Exercise aim -
Look for "scene" in the listing below. Gather each line that contains it.

Data section -
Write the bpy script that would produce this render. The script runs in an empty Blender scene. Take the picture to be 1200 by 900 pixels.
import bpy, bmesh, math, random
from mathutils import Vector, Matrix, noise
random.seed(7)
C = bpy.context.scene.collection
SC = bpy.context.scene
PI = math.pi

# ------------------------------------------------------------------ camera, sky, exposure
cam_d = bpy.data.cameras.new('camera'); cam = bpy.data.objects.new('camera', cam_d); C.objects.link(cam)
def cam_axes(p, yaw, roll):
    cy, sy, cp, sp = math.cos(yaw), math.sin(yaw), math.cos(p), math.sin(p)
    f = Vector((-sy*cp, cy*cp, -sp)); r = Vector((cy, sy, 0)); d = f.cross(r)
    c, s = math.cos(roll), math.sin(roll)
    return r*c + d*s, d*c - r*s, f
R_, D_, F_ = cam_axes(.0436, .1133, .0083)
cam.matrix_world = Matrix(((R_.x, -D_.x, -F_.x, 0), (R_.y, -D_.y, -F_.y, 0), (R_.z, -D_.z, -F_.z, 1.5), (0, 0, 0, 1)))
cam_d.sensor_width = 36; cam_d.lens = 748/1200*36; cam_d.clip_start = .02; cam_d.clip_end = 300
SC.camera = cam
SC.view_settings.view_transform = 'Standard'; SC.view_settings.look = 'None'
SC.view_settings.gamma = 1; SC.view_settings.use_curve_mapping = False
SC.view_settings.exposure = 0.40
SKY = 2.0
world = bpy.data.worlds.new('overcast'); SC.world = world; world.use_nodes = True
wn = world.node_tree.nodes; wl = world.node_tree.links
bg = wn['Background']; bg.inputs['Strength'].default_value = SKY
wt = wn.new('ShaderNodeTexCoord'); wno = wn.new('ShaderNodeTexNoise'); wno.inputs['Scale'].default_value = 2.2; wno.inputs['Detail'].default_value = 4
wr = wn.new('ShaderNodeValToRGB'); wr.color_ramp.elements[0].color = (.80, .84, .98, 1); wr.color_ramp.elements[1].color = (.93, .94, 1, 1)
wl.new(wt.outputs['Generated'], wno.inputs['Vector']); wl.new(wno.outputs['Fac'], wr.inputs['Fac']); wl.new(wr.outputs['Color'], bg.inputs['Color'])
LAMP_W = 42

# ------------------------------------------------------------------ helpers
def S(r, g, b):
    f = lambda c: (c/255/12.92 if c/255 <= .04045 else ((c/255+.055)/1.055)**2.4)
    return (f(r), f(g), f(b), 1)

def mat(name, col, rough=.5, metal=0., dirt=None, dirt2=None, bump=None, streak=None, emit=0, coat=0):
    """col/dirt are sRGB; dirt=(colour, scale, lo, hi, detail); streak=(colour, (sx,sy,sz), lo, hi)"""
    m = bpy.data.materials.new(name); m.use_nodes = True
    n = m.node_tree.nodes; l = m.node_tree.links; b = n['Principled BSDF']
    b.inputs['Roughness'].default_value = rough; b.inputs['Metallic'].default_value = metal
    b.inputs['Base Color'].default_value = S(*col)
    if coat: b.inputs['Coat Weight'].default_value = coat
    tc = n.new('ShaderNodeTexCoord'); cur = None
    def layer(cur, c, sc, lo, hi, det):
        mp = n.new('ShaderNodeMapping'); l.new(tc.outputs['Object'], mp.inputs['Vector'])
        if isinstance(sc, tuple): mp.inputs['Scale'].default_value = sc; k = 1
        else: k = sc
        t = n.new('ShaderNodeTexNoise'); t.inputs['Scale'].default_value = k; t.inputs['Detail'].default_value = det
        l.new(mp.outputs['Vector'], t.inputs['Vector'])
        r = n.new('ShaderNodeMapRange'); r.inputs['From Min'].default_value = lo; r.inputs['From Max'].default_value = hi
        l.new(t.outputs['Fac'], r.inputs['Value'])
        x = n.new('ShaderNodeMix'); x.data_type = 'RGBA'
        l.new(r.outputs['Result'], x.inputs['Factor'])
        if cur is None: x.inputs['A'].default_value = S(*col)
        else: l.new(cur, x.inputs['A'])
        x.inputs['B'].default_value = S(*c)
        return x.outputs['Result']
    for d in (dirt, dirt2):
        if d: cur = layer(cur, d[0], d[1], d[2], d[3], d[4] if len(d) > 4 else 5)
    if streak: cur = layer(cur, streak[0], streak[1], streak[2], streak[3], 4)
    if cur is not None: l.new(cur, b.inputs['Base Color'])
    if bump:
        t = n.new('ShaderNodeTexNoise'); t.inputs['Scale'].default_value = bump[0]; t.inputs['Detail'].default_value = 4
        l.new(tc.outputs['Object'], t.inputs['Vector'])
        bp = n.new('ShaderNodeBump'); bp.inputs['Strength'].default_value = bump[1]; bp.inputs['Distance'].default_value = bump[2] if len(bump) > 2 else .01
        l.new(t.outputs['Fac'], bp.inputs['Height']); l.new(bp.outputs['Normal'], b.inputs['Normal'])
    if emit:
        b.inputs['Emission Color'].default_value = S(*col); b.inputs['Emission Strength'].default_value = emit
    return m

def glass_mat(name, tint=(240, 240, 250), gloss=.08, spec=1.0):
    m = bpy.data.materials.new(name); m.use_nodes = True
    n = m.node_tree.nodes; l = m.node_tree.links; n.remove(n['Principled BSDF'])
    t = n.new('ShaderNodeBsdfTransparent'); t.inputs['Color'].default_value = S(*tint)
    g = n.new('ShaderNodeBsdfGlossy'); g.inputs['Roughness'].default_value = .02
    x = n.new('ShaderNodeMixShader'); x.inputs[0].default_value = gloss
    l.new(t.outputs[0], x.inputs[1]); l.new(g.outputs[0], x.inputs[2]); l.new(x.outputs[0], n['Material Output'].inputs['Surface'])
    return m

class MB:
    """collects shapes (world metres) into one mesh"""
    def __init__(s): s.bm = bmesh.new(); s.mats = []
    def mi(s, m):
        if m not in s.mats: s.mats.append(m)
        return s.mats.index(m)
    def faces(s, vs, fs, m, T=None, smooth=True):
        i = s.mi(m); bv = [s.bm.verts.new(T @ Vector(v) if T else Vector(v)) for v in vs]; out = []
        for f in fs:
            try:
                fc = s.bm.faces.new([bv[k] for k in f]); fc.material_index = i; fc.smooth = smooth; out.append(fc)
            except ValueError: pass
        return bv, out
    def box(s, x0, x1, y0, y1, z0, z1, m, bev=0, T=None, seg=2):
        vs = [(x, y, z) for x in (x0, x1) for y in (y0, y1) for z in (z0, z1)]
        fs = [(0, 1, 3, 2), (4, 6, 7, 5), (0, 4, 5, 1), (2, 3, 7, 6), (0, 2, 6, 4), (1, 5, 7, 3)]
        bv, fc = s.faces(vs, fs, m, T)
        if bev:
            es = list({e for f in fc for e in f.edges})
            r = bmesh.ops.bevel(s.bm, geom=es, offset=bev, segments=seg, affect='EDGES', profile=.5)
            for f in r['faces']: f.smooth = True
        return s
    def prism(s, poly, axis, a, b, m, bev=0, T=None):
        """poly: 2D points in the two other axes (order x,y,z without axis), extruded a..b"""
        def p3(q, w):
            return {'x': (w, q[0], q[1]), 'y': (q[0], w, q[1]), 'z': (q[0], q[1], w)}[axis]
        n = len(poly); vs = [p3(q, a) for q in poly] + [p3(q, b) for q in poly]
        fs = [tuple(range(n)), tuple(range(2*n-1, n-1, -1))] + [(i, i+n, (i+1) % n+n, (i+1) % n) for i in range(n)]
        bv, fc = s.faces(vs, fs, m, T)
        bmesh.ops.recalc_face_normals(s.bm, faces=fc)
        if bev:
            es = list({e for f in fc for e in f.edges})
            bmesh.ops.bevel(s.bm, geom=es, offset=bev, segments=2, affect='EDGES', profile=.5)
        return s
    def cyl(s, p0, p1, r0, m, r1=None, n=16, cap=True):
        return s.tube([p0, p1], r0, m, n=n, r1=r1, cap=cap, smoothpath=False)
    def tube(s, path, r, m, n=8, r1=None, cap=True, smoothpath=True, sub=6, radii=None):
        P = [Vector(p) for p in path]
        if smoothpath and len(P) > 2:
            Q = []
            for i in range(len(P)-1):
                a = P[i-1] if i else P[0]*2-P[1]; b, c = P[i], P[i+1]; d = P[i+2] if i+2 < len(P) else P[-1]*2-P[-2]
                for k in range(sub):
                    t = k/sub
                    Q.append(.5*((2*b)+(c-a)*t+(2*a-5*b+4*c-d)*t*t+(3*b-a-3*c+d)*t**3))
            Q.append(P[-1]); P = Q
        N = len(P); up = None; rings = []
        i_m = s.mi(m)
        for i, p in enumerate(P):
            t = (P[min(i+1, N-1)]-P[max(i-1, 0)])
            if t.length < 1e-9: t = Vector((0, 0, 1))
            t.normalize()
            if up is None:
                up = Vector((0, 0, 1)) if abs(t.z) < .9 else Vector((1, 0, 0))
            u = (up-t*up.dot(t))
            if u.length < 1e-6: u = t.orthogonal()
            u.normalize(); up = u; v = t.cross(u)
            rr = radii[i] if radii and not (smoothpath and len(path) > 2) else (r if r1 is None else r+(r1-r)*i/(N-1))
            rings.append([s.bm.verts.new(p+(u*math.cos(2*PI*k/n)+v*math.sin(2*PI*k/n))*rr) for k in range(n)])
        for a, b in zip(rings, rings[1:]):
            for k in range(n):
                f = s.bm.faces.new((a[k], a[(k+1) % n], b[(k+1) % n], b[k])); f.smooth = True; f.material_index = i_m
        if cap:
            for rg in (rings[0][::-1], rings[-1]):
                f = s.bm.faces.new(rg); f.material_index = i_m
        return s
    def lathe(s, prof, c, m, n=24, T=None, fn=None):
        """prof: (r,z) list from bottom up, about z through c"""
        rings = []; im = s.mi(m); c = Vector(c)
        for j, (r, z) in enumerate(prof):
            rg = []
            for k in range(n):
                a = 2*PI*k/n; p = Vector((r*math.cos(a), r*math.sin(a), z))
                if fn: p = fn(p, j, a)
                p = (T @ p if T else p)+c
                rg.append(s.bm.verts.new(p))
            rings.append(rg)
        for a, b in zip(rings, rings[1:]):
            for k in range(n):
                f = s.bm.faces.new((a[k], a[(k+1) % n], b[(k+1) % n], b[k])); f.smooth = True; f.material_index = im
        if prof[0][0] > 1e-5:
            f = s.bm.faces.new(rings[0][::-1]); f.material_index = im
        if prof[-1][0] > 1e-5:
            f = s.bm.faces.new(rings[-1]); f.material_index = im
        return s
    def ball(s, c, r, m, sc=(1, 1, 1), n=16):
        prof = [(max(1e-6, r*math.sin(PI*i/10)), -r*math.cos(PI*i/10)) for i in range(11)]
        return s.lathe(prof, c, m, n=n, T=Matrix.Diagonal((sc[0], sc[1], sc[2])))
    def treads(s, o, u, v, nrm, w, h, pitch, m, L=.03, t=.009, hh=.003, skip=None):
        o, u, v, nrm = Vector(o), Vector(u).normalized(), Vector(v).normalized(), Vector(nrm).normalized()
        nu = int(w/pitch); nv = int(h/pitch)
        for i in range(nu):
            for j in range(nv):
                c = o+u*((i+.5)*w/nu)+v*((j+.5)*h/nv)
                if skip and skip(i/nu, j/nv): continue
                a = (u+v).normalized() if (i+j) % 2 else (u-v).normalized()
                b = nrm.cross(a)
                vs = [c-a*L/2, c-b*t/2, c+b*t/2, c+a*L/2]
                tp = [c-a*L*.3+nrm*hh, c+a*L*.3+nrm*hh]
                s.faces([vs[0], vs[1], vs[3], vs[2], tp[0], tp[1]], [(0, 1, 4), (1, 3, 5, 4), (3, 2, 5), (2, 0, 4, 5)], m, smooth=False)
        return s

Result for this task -
Write the bpy script that would produce this render. The script runs in an empty Blender scene. Take the picture to be 1200 by 900 pixels.
C = bpy.context.scene.collection
SC = bpy.context.scene